Foram selecionadas nove amostras, sete da costa sergipana e duas da baiana. Depois, feita a separação física e desidratação do material contaminante da areia e da água do mar. Em seguida, o óleo total foi injetado em cromatógrafos com detector de chamas para obtenção do fingerprint, ou seja, da impressão digital do material fóssil, em livre tradução.
“Os resultados das análises das amostras foram comparados com os resultados das análises de petróleo constantes na literatura e no banco de óleos do Lepetro, que possui amostras de diferentes bacias do Brasil e dos principais países produtores de petróleo.”
A divulgação da análise do material colhido por pesquisadores da UFBA corrobora a afirmação feita na quarta (9) pelo ministro do Meio Ambiente, Ricardo Salles, durante audiência na comissão de meio ambiente e desenvolvimento sustentável da Câmara, com base em estudo feito pela Petrobras.
Nesta quinta-feira (10),  governo da Venezuela disse que o país não é responsável pelo petróleo que atingiu praias do Nordeste do Brasil. Em comunicado conjunto, o Ministério do Petróleo e a empresa estatal de petróleo PDVSA disseram que não receberam nenhum relato de clientes ou subsidiárias sobre vazamentos de petróleo perto do Brasil e disseram que as acusações são infundadas.

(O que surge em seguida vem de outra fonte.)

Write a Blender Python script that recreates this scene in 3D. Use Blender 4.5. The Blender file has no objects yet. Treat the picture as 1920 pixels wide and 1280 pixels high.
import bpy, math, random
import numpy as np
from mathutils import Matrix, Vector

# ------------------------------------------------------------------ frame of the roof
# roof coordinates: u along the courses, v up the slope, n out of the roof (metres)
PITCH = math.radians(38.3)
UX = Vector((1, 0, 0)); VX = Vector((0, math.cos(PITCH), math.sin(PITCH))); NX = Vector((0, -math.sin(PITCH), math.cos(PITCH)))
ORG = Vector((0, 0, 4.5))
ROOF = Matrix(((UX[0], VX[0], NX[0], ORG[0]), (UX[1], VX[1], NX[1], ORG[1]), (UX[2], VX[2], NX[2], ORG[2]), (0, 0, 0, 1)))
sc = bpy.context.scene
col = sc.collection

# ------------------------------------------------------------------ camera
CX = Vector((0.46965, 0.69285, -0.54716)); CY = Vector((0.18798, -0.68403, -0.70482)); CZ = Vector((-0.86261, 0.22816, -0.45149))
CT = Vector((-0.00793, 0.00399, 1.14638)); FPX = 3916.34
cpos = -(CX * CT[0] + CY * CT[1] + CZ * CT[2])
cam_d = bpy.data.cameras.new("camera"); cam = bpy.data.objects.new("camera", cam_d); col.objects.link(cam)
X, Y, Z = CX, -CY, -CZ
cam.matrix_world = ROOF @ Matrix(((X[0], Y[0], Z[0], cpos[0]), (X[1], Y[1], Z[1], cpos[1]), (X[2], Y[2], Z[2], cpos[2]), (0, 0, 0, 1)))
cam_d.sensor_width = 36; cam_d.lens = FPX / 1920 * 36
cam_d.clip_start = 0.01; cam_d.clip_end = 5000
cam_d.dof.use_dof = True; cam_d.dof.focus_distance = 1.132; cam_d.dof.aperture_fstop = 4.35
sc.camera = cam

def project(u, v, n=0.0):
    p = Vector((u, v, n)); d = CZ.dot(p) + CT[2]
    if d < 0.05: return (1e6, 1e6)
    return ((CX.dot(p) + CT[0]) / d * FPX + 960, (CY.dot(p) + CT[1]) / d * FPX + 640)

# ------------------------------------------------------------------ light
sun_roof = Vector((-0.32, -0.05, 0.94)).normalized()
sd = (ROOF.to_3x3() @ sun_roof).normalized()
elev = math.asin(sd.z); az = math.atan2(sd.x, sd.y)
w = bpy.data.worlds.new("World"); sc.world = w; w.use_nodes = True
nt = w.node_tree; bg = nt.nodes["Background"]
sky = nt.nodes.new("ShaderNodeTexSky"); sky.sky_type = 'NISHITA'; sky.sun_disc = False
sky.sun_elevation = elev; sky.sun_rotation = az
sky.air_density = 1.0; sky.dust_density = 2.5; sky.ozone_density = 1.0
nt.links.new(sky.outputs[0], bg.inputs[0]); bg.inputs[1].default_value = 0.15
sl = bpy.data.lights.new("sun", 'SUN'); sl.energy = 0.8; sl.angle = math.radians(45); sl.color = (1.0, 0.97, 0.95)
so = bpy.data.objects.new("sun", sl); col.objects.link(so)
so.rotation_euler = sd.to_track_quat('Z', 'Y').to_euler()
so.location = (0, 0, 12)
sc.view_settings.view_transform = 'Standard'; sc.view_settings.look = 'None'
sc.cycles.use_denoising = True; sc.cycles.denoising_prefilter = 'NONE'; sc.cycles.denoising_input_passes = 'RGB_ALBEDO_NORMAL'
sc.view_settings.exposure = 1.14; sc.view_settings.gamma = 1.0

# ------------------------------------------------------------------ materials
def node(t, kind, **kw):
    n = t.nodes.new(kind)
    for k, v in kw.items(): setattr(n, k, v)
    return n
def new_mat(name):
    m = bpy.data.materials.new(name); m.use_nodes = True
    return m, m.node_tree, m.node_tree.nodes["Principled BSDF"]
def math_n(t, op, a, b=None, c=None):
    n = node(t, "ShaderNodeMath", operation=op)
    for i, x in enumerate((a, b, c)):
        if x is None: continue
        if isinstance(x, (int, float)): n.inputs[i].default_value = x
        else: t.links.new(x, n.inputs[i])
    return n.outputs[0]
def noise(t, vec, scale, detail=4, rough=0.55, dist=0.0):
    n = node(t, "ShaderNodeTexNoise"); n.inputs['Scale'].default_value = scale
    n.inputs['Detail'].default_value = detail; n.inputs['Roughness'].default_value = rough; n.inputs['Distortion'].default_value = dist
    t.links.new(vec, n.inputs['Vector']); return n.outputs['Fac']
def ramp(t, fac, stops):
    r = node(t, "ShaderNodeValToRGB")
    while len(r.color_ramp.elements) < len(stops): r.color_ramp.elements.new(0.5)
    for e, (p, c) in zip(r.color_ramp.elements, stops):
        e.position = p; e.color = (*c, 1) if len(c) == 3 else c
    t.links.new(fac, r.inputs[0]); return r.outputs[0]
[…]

“Os resultados encontrados indicam uma bacia petrolífera que representa um ambiente geológico de formação de um conjunto de rochas que geraram petróleo”, disse. “A indicação de similaridade com o petróleo produzido no país aqui citado fará referência apenas à região geográfica da referida origem geológica.”
A professora afirmou, no entanto, que o incidente que resultou no passivo ambiental deverá ser alvo de investigação dos órgãos competentes. “Nosso papel se configurou como uma contribuição científica à sociedade. É o que chamamos de geoquímica forense”, disse.
Ainda conforme a pesquisadora, o material analisado, por se tratar de petróleo cru, perdeu as características químicas por evaporação. “Já que sua viscosidade é alta, não podemos descartar a possibilidade de o material ser bunker, combustível de navio”, afirmou.
Segundo a professora, por meio dos resultados das análises dos biomarcadores e dos isótopos de carbono, “observou-se uma boa correlação do óleo coletado nas praias com um dos tipos de petróleo que é produzido na Venezuela”.
“Nenhum petróleo produzido no Brasil, com origem a partir da matéria orgânica marinha, apresenta distribuição dos biomarcadores e razão de isótopos de carbono similar aos resultados encontrados”, disse a pesquisadora.